Output exactly the lines from the line containing "were 1279x1706 pixels." through the line containing "scene.camera = cam", inclusive, and omit any pictures.

· · ·

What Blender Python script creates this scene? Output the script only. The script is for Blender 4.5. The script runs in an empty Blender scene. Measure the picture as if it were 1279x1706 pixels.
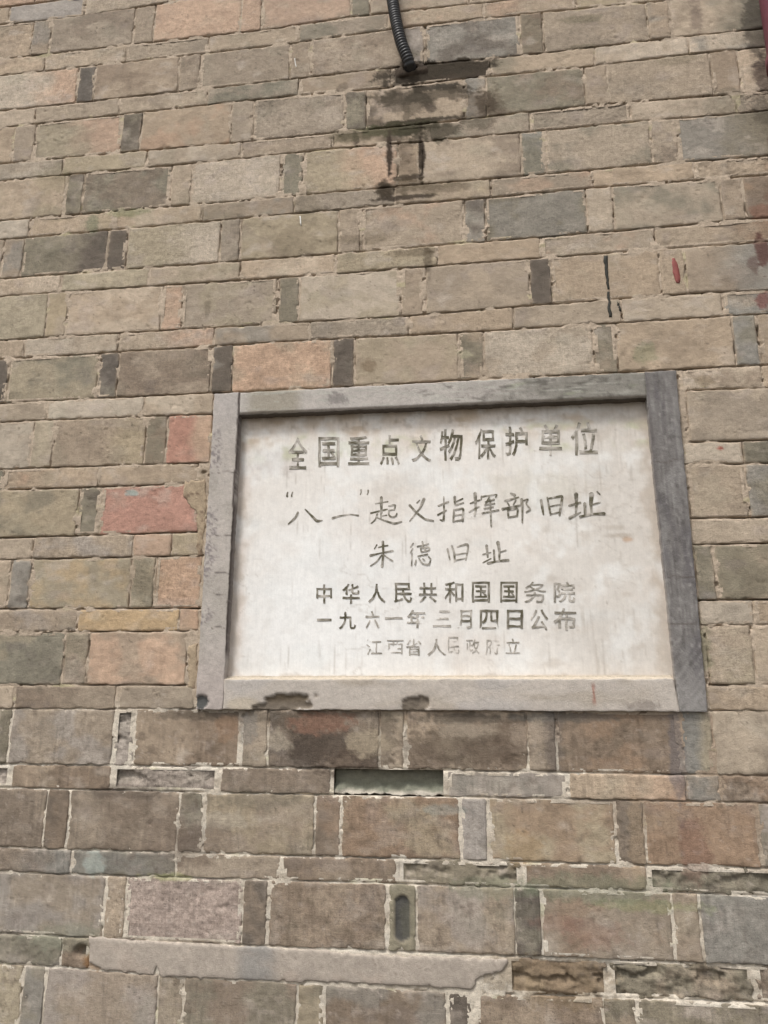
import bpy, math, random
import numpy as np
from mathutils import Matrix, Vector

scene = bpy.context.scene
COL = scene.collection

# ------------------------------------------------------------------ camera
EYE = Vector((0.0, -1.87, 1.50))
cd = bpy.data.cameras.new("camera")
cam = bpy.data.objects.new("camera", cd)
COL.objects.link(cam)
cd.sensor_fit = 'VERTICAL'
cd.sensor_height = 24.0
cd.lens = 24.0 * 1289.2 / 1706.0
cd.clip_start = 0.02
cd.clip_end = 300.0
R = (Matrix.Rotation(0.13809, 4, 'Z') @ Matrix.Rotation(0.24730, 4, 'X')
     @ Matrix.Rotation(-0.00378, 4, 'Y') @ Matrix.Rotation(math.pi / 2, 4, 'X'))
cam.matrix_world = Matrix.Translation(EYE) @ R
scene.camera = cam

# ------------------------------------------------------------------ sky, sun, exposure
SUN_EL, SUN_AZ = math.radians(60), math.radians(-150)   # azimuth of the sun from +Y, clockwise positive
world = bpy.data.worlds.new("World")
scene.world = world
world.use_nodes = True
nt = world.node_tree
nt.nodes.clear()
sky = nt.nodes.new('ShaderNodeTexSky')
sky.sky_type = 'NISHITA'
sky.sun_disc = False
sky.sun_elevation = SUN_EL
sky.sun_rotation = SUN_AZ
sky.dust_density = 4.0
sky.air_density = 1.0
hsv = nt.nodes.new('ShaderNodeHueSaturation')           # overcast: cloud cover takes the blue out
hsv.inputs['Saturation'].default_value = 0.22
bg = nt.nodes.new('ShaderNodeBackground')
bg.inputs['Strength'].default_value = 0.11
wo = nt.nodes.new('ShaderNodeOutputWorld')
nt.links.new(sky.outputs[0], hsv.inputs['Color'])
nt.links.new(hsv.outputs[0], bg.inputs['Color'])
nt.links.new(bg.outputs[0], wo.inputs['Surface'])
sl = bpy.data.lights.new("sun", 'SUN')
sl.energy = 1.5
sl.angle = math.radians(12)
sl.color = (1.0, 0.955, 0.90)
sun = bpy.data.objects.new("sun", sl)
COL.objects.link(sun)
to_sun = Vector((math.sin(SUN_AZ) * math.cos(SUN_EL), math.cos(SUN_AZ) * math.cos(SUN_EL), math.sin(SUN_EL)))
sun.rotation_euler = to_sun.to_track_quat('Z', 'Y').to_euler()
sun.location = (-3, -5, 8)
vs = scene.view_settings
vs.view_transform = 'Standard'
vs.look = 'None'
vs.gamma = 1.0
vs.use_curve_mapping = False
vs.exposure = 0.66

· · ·

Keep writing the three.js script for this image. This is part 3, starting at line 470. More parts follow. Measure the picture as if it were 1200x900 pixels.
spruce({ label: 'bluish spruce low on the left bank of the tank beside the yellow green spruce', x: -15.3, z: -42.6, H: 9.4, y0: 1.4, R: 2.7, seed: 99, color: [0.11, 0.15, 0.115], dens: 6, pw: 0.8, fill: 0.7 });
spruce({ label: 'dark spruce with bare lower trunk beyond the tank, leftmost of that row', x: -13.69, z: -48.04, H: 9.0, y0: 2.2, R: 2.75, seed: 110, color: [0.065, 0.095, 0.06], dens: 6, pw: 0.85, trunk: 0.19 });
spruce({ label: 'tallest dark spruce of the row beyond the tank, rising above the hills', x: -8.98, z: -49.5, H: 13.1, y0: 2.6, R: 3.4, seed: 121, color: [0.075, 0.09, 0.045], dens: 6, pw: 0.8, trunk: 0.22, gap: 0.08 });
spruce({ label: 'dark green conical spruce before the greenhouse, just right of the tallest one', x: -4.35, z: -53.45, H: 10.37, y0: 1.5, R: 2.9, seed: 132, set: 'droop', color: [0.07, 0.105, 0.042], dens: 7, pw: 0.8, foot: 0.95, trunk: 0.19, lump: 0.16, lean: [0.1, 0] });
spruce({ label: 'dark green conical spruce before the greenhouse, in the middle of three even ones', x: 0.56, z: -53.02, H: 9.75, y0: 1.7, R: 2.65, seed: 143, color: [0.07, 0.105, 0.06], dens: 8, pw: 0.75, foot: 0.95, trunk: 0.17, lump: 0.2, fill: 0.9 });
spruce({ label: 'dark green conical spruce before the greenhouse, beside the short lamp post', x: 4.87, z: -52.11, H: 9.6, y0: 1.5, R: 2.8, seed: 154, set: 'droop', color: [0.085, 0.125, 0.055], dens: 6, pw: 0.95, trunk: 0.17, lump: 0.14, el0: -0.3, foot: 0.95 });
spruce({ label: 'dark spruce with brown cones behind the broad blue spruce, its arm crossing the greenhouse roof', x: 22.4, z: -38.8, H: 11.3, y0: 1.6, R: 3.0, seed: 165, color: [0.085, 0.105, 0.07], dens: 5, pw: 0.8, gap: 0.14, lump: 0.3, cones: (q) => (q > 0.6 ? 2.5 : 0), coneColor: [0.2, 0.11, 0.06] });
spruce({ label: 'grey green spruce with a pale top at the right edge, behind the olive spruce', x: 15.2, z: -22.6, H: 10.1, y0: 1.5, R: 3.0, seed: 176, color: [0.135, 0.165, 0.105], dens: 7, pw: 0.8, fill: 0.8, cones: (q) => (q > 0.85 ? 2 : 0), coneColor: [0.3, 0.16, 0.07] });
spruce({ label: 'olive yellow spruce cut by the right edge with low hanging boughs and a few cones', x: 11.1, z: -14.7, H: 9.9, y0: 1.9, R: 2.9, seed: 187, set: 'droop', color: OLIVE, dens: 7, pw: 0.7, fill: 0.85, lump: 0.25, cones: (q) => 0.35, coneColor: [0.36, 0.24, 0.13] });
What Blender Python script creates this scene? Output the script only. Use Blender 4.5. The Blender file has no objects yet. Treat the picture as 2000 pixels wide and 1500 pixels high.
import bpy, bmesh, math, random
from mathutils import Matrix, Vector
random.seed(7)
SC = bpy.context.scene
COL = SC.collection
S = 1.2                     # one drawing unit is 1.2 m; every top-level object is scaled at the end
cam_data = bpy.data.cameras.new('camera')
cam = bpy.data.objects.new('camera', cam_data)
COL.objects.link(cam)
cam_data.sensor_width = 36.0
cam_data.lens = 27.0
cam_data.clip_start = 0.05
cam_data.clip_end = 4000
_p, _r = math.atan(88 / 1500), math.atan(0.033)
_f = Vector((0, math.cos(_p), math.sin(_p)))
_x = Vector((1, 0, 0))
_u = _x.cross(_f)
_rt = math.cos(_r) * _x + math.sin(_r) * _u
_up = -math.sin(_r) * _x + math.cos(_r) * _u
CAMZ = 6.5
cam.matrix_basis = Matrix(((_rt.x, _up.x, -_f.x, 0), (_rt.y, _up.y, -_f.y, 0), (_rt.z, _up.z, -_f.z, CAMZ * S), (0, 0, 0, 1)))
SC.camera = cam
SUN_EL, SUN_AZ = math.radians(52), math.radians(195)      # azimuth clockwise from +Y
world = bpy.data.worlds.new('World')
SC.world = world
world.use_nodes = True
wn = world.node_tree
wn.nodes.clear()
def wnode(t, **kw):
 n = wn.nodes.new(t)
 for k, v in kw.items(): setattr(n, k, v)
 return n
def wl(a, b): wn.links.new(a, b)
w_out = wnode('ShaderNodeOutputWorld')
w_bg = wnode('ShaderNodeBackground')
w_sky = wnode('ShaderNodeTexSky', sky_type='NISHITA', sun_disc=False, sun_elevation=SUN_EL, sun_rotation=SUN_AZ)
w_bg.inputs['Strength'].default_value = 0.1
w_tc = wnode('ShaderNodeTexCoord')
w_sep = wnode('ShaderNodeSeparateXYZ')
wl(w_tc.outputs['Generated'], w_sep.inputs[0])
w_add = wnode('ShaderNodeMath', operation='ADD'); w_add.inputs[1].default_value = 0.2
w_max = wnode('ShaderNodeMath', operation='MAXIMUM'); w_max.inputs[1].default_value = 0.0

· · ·

EXERCISE ANSWER:
What Blender Python script creates this scene? Output the script only. The script is for Blender 4.5. The script runs in an empty Blender scene. Measure the picture as if it were 1279x1706 pixels.
import bpy, math, random
import numpy as np
from mathutils import Matrix, Vector

scene = bpy.context.scene
COL = scene.collection

# ------------------------------------------------------------------ camera
EYE = Vector((0.0, -1.87, 1.50))
cd = bpy.data.cameras.new("camera")
cam = bpy.data.objects.new("camera", cd)
COL.objects.link(cam)
cd.sensor_fit = 'VERTICAL'
cd.sensor_height = 24.0
cd.lens = 24.0 * 1289.2 / 1706.0
cd.clip_start = 0.02
cd.clip_end = 300.0
R = (Matrix.Rotation(0.13809, 4, 'Z') @ Matrix.Rotation(0.24730, 4, 'X')
     @ Matrix.Rotation(-0.00378, 4, 'Y') @ Matrix.Rotation(math.pi / 2, 4, 'X'))
cam.matrix_world = Matrix.Translation(EYE) @ R
scene.camera = cam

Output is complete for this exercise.